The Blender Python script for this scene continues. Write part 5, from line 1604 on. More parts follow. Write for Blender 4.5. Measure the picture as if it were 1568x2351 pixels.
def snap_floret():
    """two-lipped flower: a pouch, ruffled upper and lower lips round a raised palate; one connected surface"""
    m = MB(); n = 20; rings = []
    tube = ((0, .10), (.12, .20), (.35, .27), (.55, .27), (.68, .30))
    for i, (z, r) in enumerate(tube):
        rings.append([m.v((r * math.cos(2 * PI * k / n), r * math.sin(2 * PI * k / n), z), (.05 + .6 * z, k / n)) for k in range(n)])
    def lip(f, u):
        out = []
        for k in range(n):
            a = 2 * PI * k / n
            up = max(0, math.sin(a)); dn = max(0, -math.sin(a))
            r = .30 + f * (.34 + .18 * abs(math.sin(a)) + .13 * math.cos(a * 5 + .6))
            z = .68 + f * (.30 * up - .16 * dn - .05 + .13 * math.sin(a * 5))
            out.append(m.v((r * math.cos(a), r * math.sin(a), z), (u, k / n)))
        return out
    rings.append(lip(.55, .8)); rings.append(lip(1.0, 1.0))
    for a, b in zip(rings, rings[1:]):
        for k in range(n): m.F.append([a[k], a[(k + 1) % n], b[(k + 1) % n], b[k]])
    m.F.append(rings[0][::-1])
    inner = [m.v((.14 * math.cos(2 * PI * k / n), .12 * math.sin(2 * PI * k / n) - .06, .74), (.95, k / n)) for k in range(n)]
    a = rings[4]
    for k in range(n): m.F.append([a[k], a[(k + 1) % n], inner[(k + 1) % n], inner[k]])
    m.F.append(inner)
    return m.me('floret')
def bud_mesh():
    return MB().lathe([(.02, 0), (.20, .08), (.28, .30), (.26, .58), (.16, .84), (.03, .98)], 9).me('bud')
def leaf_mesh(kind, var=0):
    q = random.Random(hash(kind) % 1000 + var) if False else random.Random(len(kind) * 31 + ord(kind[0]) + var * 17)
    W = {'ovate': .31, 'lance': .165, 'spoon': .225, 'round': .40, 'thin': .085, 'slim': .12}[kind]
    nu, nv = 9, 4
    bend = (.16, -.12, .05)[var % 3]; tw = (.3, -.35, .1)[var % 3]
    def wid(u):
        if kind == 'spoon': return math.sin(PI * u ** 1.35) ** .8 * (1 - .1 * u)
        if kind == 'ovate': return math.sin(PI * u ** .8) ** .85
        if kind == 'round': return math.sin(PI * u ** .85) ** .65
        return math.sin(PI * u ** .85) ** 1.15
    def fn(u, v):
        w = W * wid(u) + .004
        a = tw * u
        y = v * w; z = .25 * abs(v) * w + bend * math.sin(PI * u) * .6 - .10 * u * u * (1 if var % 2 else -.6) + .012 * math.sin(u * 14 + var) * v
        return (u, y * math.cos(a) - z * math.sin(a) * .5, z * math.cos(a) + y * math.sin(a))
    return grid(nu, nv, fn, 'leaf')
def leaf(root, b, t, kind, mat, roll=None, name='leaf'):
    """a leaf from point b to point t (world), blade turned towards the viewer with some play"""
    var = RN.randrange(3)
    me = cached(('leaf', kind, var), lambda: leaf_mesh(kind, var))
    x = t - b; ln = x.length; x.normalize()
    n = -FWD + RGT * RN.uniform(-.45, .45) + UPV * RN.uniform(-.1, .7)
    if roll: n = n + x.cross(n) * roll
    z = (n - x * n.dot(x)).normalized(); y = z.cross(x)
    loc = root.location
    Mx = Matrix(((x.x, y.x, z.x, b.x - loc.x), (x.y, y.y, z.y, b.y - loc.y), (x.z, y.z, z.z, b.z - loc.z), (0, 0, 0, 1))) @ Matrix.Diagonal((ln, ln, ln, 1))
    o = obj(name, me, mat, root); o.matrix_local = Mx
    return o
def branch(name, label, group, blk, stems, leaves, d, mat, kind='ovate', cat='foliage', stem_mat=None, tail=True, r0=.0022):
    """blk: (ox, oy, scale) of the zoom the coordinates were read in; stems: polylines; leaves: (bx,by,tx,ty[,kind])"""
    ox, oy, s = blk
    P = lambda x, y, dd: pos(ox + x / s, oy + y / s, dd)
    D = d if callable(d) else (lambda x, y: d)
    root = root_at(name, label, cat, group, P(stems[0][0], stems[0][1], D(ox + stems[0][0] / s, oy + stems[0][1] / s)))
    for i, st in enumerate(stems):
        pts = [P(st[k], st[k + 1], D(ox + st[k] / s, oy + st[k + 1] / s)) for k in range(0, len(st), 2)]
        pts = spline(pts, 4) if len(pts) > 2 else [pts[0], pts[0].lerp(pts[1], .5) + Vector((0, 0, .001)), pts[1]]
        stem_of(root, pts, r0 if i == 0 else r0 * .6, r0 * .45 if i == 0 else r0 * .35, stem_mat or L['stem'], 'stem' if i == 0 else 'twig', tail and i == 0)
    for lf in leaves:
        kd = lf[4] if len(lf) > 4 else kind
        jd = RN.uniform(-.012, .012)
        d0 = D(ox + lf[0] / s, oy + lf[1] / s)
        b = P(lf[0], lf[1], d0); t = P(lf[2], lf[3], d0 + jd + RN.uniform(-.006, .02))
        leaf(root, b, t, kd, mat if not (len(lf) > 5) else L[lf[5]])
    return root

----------

Instructions for the task ▸
Go through the listing above and list every line that has the word "were".

Output below ▸
The Blender Python script for this scene continues. Write part 5, from line 1604 on. More parts follow. Write for Blender 4.5. Measure the picture as if it were 1568x2351 pixels.
    """blk: (ox, oy, scale) of the zoom the coordinates were read in; stems: polylines; leaves: (bx,by,tx,ty[,kind])"""